What a personal loan can do is cover the other essential or emergency costs that a tight housing budget leaves no room for. When most of your paycheque is committed to rent or a mortgage, a one-off expense — an appliance replacement, an urgent car repair, the deposit and moving costs of relocating to somewhere more affordable — can be the thing that tips a stable month into a stressful one. A regulated installment loan, repaid over a fixed term and capped at 35% APR, is a far cheaper tool for that job than reaching for a payday loan or letting a bill go to collections.
The point is to match the tool to the problem. Housing costs are a long-term, structural expense; a personal loan is for bridging a specific, short-term gap — not for subsidising a home you cannot comfortably afford in the first place.
Borrowing responsibly when housing costs squeeze your budget
If firmer prices and elevated rates have thinned your monthly cushion, a little discipline goes a long way before you borrow for anything else:
- Know your ratios first. Lenders weigh how much of your income already goes to debt. Our guide to understanding your debt-to-income ratio shows why a housing-heavy budget can affect what you qualify for elsewhere.
- Compare the total cost, not the monthly payment. A low monthly figure can hide a high total cost of borrowing. Look at the dollars repaid over the full term before you sign, and browse the personal loan options suited to your situation rather than accepting the first offer you find.
- Protect a small buffer. The best defence against a volatile budget is not a loan at all. Even a few hundred dollars set aside can turn a crisis into an inconvenience — our emergency fund basics guide explains how to start from zero.

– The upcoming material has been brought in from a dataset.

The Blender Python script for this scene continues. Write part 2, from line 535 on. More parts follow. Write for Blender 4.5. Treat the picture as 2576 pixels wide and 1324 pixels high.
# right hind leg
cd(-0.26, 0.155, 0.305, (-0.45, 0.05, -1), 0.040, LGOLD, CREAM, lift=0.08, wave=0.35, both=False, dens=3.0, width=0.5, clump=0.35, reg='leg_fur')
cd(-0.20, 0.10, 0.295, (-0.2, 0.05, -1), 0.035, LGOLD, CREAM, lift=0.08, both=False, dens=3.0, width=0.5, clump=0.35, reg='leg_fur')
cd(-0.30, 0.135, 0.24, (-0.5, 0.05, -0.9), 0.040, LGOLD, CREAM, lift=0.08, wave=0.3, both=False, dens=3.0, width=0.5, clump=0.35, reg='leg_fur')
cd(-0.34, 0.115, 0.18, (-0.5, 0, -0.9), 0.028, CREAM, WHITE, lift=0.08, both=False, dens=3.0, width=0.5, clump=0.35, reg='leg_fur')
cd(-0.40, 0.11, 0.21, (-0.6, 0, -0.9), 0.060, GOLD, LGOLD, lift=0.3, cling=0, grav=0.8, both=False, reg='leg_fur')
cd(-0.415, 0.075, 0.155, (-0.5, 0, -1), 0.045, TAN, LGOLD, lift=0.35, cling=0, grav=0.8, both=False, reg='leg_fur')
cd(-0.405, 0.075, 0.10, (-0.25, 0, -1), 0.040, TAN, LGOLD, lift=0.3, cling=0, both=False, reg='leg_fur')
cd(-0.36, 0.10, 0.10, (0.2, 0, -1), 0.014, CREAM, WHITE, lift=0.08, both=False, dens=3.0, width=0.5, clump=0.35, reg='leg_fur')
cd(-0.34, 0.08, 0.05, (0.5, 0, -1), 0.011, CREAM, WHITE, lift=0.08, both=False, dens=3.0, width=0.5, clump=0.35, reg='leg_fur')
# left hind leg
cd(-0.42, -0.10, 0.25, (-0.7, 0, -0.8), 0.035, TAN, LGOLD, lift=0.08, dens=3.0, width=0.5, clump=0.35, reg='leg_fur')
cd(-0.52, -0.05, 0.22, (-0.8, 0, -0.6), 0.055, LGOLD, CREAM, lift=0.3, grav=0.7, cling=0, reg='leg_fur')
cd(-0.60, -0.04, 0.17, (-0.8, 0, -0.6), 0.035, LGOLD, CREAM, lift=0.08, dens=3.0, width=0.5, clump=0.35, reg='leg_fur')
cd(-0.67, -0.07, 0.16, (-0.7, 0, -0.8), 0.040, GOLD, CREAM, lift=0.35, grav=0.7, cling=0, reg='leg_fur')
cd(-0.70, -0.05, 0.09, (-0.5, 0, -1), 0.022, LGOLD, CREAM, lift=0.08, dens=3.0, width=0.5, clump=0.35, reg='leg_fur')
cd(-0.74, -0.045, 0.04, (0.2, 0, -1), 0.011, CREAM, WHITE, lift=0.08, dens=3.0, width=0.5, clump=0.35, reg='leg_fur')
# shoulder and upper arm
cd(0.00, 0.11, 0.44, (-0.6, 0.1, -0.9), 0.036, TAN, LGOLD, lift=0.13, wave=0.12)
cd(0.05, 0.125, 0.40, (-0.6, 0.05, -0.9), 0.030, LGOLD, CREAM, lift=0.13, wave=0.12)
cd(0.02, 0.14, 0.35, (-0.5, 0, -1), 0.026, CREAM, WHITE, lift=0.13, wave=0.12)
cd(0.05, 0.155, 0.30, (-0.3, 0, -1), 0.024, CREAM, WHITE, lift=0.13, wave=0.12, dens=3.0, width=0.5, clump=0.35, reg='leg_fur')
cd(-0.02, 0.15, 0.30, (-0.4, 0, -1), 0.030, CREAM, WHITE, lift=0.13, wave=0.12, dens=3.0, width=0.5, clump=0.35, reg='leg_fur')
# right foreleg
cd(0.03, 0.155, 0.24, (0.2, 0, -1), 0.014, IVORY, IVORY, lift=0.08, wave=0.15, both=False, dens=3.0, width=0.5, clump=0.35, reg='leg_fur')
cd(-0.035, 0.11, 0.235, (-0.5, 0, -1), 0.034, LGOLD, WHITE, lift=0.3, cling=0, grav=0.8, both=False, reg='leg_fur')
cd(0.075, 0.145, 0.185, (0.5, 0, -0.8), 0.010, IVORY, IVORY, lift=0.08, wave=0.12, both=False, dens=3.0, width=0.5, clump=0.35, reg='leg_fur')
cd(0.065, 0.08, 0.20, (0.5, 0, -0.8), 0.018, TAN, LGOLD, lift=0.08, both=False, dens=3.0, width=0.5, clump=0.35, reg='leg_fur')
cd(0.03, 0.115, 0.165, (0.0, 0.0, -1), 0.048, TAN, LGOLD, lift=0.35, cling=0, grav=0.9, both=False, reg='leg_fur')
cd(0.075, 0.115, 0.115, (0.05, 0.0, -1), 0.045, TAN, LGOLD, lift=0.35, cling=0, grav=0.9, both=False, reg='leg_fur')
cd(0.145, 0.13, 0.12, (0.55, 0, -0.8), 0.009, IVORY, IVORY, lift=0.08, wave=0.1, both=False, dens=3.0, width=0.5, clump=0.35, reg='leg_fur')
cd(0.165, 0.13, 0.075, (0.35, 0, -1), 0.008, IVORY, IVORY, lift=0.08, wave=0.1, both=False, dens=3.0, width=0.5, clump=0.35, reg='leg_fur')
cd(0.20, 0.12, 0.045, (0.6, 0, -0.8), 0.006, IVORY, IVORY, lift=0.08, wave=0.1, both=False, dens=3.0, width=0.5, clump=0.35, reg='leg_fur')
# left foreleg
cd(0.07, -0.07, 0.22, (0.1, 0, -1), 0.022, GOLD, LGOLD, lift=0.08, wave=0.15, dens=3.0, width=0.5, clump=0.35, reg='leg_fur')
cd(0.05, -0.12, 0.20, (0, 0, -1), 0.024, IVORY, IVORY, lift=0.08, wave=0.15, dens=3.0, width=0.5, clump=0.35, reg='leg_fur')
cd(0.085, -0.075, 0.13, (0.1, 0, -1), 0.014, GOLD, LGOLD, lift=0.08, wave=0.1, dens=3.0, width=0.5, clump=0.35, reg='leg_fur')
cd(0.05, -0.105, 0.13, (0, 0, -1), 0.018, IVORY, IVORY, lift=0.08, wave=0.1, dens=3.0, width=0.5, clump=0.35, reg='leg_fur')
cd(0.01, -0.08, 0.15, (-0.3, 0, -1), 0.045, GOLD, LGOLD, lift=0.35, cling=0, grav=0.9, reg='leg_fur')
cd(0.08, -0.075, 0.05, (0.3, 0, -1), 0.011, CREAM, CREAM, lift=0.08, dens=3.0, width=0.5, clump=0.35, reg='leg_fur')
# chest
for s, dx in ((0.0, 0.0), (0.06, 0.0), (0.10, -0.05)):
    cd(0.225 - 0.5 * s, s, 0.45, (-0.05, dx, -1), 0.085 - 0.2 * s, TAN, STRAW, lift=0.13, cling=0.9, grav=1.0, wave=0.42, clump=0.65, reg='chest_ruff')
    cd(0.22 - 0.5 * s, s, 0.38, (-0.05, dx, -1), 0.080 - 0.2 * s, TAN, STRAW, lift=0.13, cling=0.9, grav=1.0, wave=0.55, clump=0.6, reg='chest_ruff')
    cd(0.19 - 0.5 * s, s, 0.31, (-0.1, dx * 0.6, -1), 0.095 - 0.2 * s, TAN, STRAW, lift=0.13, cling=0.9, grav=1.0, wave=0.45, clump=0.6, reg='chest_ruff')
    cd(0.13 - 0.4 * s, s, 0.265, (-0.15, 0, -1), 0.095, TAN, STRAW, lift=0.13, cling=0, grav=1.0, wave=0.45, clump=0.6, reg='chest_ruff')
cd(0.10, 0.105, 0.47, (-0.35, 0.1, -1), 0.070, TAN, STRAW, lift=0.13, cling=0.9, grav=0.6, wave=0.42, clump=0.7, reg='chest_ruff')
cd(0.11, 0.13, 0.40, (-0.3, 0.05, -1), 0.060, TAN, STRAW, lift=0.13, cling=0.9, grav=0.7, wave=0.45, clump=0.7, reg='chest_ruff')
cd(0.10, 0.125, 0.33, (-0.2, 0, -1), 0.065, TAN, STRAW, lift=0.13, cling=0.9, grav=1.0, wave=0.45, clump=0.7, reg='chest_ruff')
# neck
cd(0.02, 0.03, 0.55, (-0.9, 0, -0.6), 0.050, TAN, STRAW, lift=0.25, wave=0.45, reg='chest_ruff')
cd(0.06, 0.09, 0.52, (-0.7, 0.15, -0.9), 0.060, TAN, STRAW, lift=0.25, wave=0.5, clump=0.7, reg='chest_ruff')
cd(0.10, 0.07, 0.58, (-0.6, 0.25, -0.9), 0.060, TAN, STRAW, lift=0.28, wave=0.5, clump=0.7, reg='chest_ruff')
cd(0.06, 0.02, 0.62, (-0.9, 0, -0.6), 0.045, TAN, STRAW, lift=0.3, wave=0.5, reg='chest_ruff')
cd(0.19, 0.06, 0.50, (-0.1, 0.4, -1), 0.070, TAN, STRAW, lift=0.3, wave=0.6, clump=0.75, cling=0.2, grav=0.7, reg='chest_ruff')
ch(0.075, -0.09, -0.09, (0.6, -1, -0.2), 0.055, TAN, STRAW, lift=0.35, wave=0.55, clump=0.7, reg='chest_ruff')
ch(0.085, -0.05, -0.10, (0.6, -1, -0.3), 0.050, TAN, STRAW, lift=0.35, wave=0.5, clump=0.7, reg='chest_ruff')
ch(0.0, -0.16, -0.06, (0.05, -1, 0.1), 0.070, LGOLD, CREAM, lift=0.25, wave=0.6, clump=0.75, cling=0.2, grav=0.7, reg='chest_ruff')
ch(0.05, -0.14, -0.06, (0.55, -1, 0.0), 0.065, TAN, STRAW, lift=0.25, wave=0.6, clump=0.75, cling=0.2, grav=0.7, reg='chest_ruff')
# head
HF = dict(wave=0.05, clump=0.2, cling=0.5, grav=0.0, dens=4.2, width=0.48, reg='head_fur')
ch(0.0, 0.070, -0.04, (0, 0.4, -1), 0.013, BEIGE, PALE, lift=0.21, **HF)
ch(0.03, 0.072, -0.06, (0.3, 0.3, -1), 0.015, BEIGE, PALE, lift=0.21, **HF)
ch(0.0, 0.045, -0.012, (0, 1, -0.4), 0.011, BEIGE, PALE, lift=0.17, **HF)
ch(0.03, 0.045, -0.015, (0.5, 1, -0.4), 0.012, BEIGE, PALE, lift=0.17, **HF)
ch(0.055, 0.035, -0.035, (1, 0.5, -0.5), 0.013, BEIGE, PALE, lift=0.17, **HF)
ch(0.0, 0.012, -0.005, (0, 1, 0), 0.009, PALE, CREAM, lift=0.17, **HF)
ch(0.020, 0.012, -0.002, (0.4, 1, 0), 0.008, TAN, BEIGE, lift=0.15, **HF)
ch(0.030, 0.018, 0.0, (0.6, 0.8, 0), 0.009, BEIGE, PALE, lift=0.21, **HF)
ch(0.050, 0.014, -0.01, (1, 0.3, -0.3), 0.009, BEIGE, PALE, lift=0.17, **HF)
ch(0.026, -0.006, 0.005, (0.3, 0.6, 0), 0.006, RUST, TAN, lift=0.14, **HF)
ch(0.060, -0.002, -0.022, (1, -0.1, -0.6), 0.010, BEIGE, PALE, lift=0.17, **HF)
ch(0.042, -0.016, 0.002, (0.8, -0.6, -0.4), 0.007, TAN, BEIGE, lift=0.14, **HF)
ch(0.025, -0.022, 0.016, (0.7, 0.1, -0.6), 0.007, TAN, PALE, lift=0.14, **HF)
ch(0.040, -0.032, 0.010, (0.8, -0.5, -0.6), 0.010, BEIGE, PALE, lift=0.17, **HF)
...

- Watch the wider cost of living. Housing is only one pressure. Our coverage of the Canada inflation rate breaks down how food and fuel costs are compounding the squeeze on households.
And if speed matters when a genuine emergency lands, our comparison of loans like iCash weighs where fast funding is worth paying for and where a cheaper, slower option wins.
The bottom line
The return of Canada home prices above $700,000 makes for an eye-catching headline, but the details matter more than the number. The average rose largely because pricier Ontario homes sold, while the benchmark for a typical home actually eased — and a balanced market with 4.8 months of inventory suggests prices are more likely to drift than to spike. For most households, the real takeaway is the budget squeeze that firmer housing costs and elevated rates create. You cannot control the market, but you can control how you handle the surprises it leaves you to absorb: keep a small buffer, compare the full cost before you borrow, and match any loan to the size of the problem in front of you.
This article is for general information only and is not financial advice. Figures are drawn from the Canadian Real Estate Association's May 2026 data, released June 16, 2026. Ask4Loan is not a mortgage lender. Always confirm current rates and terms with a licensed lender or advisor before making a borrowing decision.